Album utrzymany jest w stylistyce post bopu. Nie klasyfikowałbym go jako fusion, ponieważ jedynym elektrycznym instrumentem jest tutaj pianino Fender Rhodes stosowane przez Hancocka - to charakterystyczne krystaliczne brzmienie. W dużej mierze jest to płyta zrealizowana akustycznie. Gitara McLaughlina jest bardziej w tle i nie wybija się na pierwszy plan. Mocno wybijającymi się elementami są klawisze Hancocka oraz wirtuozerska gra deJohnette'a. Dodatkowo charakterystyczne brzmienie saksofonu Hendersona, dla słuchacza nieco bardziej zaawansowanego nie do pomylenia z żadnym innym... Najbardziej wybijającym się elementem jest tutaj kontrabas Vitousa - mocny, energiczny, żywiołowy, wyrazisty. I to nie żaden akcesoryczny instrument... można mieć wrażenie, że to inni instrumentaliści próbują nadążyć za Vitousem, a nie na odwrót. Ekspresja powalająca na kolana. Po prostu to zwiastun rewolucji we fusion dokonanej przez Pastoriusa i Pattituciego w postaci uczynienia z gitary basowej instrumentu solowego... Ma się wrażenie, że gdyby odjąć ten kontrabas, to nie byłoby połowy tego albumu.
Dodać należy, że album ten został w krótkim czasie wydany dwa razy. W 1969 roku jako Infinite Search. Rok później ten sam materiał wydano jako Mountain in The Clouds. Stąd też nazwy stosuje się zamiennie. Sam częściej używam tej drugiej z racji zdobycia nagrania pod tym szyldem.
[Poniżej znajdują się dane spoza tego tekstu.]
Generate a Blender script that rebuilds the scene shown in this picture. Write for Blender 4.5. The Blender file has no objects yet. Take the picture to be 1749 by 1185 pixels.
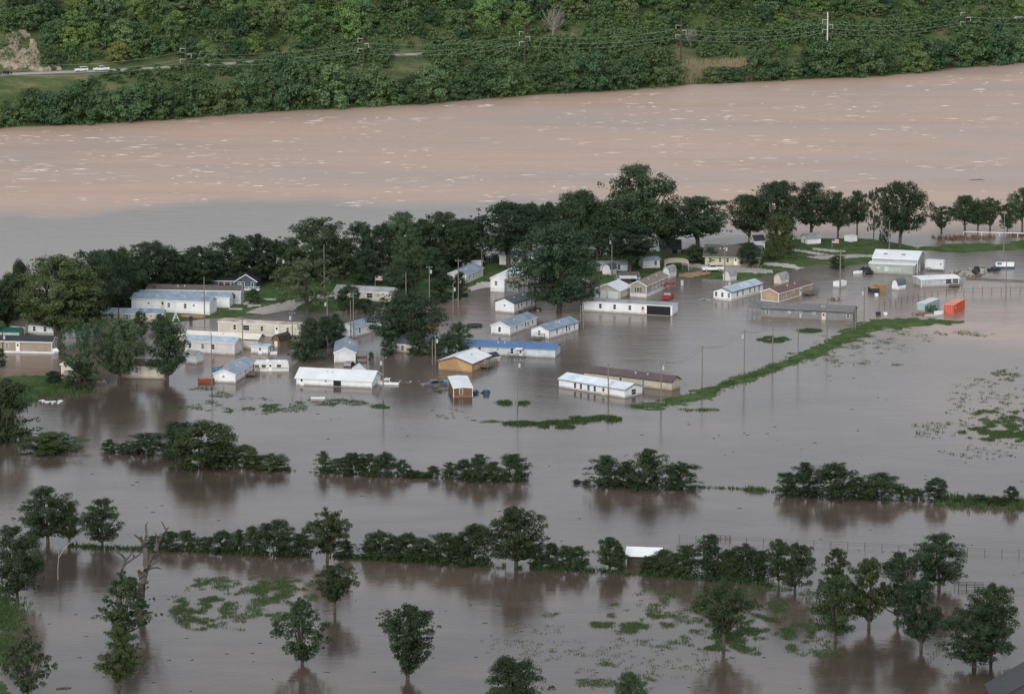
import bpy, math, random
import numpy as np
from mathutils import Vector, Matrix

R = math.radians
C = bpy.context.scene.collection
scene = bpy.context.scene
random.seed(7)
rng = np.random.default_rng(7)

# ------------------------------------------------------------------ camera
F, YH, H = 6200.0, -585.0, 160.0          # focal length in photo pixels, horizon row, camera height
CX, CY = 874.5, 592.5
PITCH = math.atan((CY - YH) / F)
cam = bpy.data.cameras.new('camera'); camo = bpy.data.objects.new('camera', cam); C.objects.link(camo)
camo.location = (0, 0, H); camo.rotation_euler = (R(90) - PITCH, 0, 0)
cam.sensor_width = 36; cam.lens = 36 * F / 1749.0; cam.clip_start = 1; cam.clip_end = 20000
scene.camera = camo

# ------------------------------------------------------------------ sky, sun, exposure
SUN_EL, SUN_AZ = R(26), R(195)
w = bpy.data.worlds.new('World'); scene.world = w; w.use_nodes = True
nt = w.node_tree; nt.nodes.clear()
sky = nt.nodes.new('ShaderNodeTexSky'); sky.sky_type = 'NISHITA'; sky.sun_disc = False
sky.sun_elevation = SUN_EL; sky.sun_rotation = SUN_AZ; sky.air_density = 1.0; sky.dust_density = 3.0; sky.ozone_density = 1.0
hs = nt.nodes.new('ShaderNodeHueSaturation'); hs.inputs['Saturation'].default_value = 0.22; hs.inputs['Value'].default_value = 1.0
mx = nt.nodes.new('ShaderNodeMix'); mx.data_type = 'RGBA'; mx.inputs[0].default_value = 0.72
mx.inputs[7].default_value = (8.6, 9.1, 9.9, 1)            # even cloud deck
bg = nt.nodes.new('ShaderNodeBackground'); bg.inputs[1].default_value = 0.1
ow = nt.nodes.new('ShaderNodeOutputWorld')
nt.links.new(sky.outputs[0], hs.inputs['Color']); nt.links.new(hs.outputs[0], mx.inputs[6])
nt.links.new(mx.outputs[2], bg.inputs[0]); nt.links.new(bg.outputs[0], ow.inputs[0])
sl = bpy.data.lights.new('sun', 'SUN'); sl.energy = 2.0; sl.angle = R(35); sl.color = (1, .96, .9)
so = bpy.data.objects.new('sun', sl); C.objects.link(so)
sd = Vector((math.sin(SUN_AZ) * math.cos(SUN_EL), math.cos(SUN_AZ) * math.cos(SUN_EL), math.sin(SUN_EL)))
so.rotation_euler = sd.to_track_quat('Z', 'Y').to_euler()
vs = scene.view_settings; vs.view_transform = 'Standard'; vs.look = 'None'; vs.exposure = 0.0; vs.gamma = 1.0
vs.use_curve_mapping = False

# ------------------------------------------------------------------ survey helpers: where a spot seen in the photo lies on the ground
SP, CP = math.sin(PITCH), math.cos(PITCH)
def G(px, py, z=0.0):
    x = (px - CX) / F; y = (py - CY) / F
    dx, dy, dz = x, CP - y * SP, -SP - y * CP
    t = (z - H) / dz
    return Vector((dx * t, dy * t, z))
def Gn(px, py, z=0.0):
    x = (px - CX) / F; y = (py - CY) / F
    dx, dy, dz = x, CP - y * SP, -SP - y * CP
    t = (z - H) / dz
    return dx * t, dy * t
def proj(p):
    Y, Z = p[1], p[2] - H
    zc = Y * CP - Z * SP; yc = -Y * SP - Z * CP
    return CX + F * p[0] / zc, CY + F * yc / zc
def S(py):                       # pixels per metre at a ground row
    return CP * (py - YH) / H
def hm(dpx, py):                 # pixel height -> metres
    return dpx / (S(py) * 0.98)

# ------------------------------------------------------------------ noise
def vnoise(x, y, seed=0):
    xi = np.floor(x).astype(np.int64); yi = np.floor(y).astype(np.int64)
    fx = x - xi; fy = y - yi; fx = fx * fx * (3 - 2 * fx); fy = fy * fy * (3 - 2 * fy)
    def h(a, b):
        n = (a * 374761393 + b * 668265263 + seed * 1274126177) & 0xffffffff
        n = ((n ^ (n >> 13)) * 1274126177) & 0xffffffff
        return ((n ^ (n >> 16)) & 0xffff) / 65535.0
    return (h(xi, yi) * (1 - fx) + h(xi + 1, yi) * fx) * (1 - fy) + (h(xi, yi + 1) * (1 - fx) + h(xi + 1, yi + 1) * fx) * fy
def fbm(x, y, seed=0, o=4):
    s = 0; a = .5; n = 0
    for i in range(o):
        s = s + a * vnoise(x * 2 ** i, y * 2 ** i, seed + i); n += a; a *= .5
    return s / n

# ------------------------------------------------------------------ materials
MATS = {}
def M(name, col, rough=.7, var=.12, sc=.6, spec=.3, metal=0, bump=0, col2=None, detail=4):
    if name in MATS: return MATS[name]
    m = bpy.data.materials.new(name); m.use_nodes = True; t = m.node_tree; b = t.nodes['Principled BSDF']
    b.inputs['Roughness'].default_value = rough; b.inputs['Metallic'].default_value = metal
    b.inputs['Specular IOR Level'].default_value = spec
    tc = t.nodes.new('ShaderNodeTexCoord'); n = t.nodes.new('ShaderNodeTexNoise')
    n.inputs['Scale'].default_value = sc; n.inputs['Detail'].default_value = detail; n.inputs['Roughness'].default_value = .65
    t.links.new(tc.outputs['Object'], n.inputs['Vector'])
    r = t.nodes.new('ShaderNodeMapRange'); r.inputs[1].default_value = .3; r.inputs[2].default_value = .7
    t.links.new(n.outputs['Fac'], r.inputs[0])
    mxx = t.nodes.new('ShaderNodeMix'); mxx.data_type = 'RGBA'
    c2 = col2 if col2 else tuple(c * (1 - var * 2) for c in col)
    mxx.inputs[6].default_value = (*c2, 1); mxx.inputs[7].default_value = (*col, 1)
    t.links.new(r.outputs[0], mxx.inputs[0]); t.links.new(mxx.outputs[2], b.inputs['Base Color'])
    if bump:
        bp = t.nodes.new('ShaderNodeBump'); bp.inputs['Strength'].default_value = bump; bp.inputs['Distance'].default_value = .1
        t.links.new(n.outputs['Fac'], bp.inputs['Height']); t.links.new(bp.outputs[0], b.inputs['Normal'])
    MATS[name] = m; return m

def siding(name, col, period=.22, vertical=False, dirt=.14, rough=.6):
    """painted siding: fine board relief, rain streaks"""
    if name in MATS: return MATS[name]
    m = M(name, col, rough, dirt, .5); t = m.node_tree; b = t.nodes['Principled BSDF']
    tc = t.nodes.new('ShaderNodeTexCoord'); wv = t.nodes.new('ShaderNodeTexWave'); wv.wave_profile = 'SAW'
    wv.bands_direction = 'X' if vertical else 'Z'; wv.inputs['Scale'].default_value = .314 / period
    t.links.new(tc.outputs['Object'], wv.inputs['Vector'])
    bp = t.nodes.new('ShaderNodeBump'); bp.inputs['Strength'].default_value = .5; bp.inputs['Distance'].default_value = .03
    t.links.new(wv.outputs['Fac'], bp.inputs['Height']); t.links.new(bp.outputs[0], b.inputs['Normal'])
    # silt line left by the flood, rain streaks
    old = b.inputs['Base Color'].links[0].from_socket
    sx = t.nodes.new('ShaderNodeSeparateXYZ'); t.links.new(tc.outputs['Object'], sx.inputs[0])
    n = t.nodes.new('ShaderNodeTexNoise'); n.inputs['Scale'].default_value = 1.1; n.inputs['Detail'].default_value = 5; t.links.new(tc.outputs['Object'], n.inputs['Vector'])
    ad = t.nodes.new('ShaderNodeMath'); ad.operation = 'MULTIPLY_ADD'; t.links.new(n.outputs['Fac'], ad.inputs[0]); ad.inputs[1].default_value = -.55; t.links.new(sx.outputs[2], ad.inputs[2])
    mr = t.nodes.new('ShaderNodeMapRange'); mr.inputs[1].default_value = -.05; mr.inputs[2].default_value = .22; mr.inputs[3].default_value = .65; mr.inputs[4].default_value = 0; t.links.new(ad.outputs[0], mr.inputs[0])
    mp = t.nodes.new('ShaderNodeMapping'); mp.inputs['Scale'].default_value = (1.6, 1.6, .12); t.links.new(tc.outputs['Object'], mp.inputs[0])
    n2 = t.nodes.new('ShaderNodeTexNoise'); n2.inputs['Scale'].default_value = 1.0; n2.inputs['Detail'].default_value = 3; t.links.new(mp.outputs[0], n2.inputs['Vector'])
    m2 = t.nodes.new('ShaderNodeMapRange'); m2.inputs[1].default_value = .5; m2.inputs[2].default_value = .8; m2.inputs[4].default_value = .35; t.links.new(n2.outputs['Fac'], m2.inputs[0])
    k1 = t.nodes.new('ShaderNodeMix'); k1.data_type = 'RGBA'; t.links.new(m2.outputs[0], k1.inputs[0]); t.links.new(old, k1.inputs[6]); k1.inputs[7].default_value = (col[0] * .62, col[1] * .6, col[2] * .56, 1)
    k2 = t.nodes.new('ShaderNodeMix'); k2.data_type = 'RGBA'; t.links.new(mr.outputs[0], k2.inputs[0]); t.links.new(k1.outputs[2], k2.inputs[6]); k2.inputs[7].default_value = (.22, .165, .125, 1)
    t.links.new(k2.outputs[2], b.inputs['Base Color'])
    return m

def leafmat(name, dark, light, transl=.18):
    m = bpy.data.materials.new(name); m.use_nodes = True; t = m.node_tree; t.nodes.clear()
    out = t.nodes.new('ShaderNodeOutputMaterial')
    d = t.nodes.new('ShaderNodeBsdfPrincipled'); d.inputs['Roughness'].default_value = .6; d.inputs['Specular IOR Level'].default_value = .25
    tr = t.nodes.new('ShaderNodeBsdfTranslucent'); ms = t.nodes.new('ShaderNodeMixShader'); ms.inputs[0].default_value = transl
    g = t.nodes.new('ShaderNodeNewGeometry'); oi = t.nodes.new('ShaderNodeObjectInfo')
    tc = t.nodes.new('ShaderNodeTexCoord'); n = t.nodes.new('ShaderNodeTexNoise'); n.inputs['Scale'].default_value = 5.0
    t.links.new(tc.outputs['Object'], n.inputs['Vector'])
    a = t.nodes.new('ShaderNodeMath'); a.operation = 'ADD'; t.links.new(g.outputs['Random Per Island'], a.inputs[0]); t.links.new(n.outputs['Fac'], a.inputs[1])
    r = t.nodes.new('ShaderNodeMapRange'); r.inputs[1].default_value = .35; r.inputs[2].default_value = 1.45; t.links.new(a.outputs[0], r.inputs[0])
    mc = t.nodes.new('ShaderNodeMix'); mc.data_type = 'RGBA'; mc.inputs[6].default_value = (*dark, 1); mc.inputs[7].default_value = (*light, 1)
    t.links.new(r.outputs[0], mc.inputs[0])
    mm = t.nodes.new('ShaderNodeMix'); mm.data_type = 'RGBA'; mm.blend_type = 'MULTIPLY'; mm.inputs[0].default_value = 1
    t.links.new(mc.outputs[2], mm.inputs[6]); t.links.new(oi.outputs['Color'], mm.inputs[7])
    t.links.new(mm.outputs[2], d.inputs['Base Color']); t.links.new(mm.outputs[2], tr.inputs['Color'])
    t.links.new(d.outputs[0], ms.inputs[1]); t.links.new(tr.outputs[0], ms.inputs[2]); t.links.new(ms.outputs[0], out.inputs[0])
    MATS[name] = m; return m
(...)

Bardzo polecam zaprzyjaźnić się z muzyką Miroslava Vitousa. To nie tylko Weather Report czy nagrania z Chickiem Coreą, skąd najpewniej jest przez wielu kojarzony. Solowe albumy są bardzo ciekawe i z pewnością mogą zaciekawić wielu miłośników najróżniejszych jazzowych pejzaży. Z czystym sumieniem pięć gwiazdek.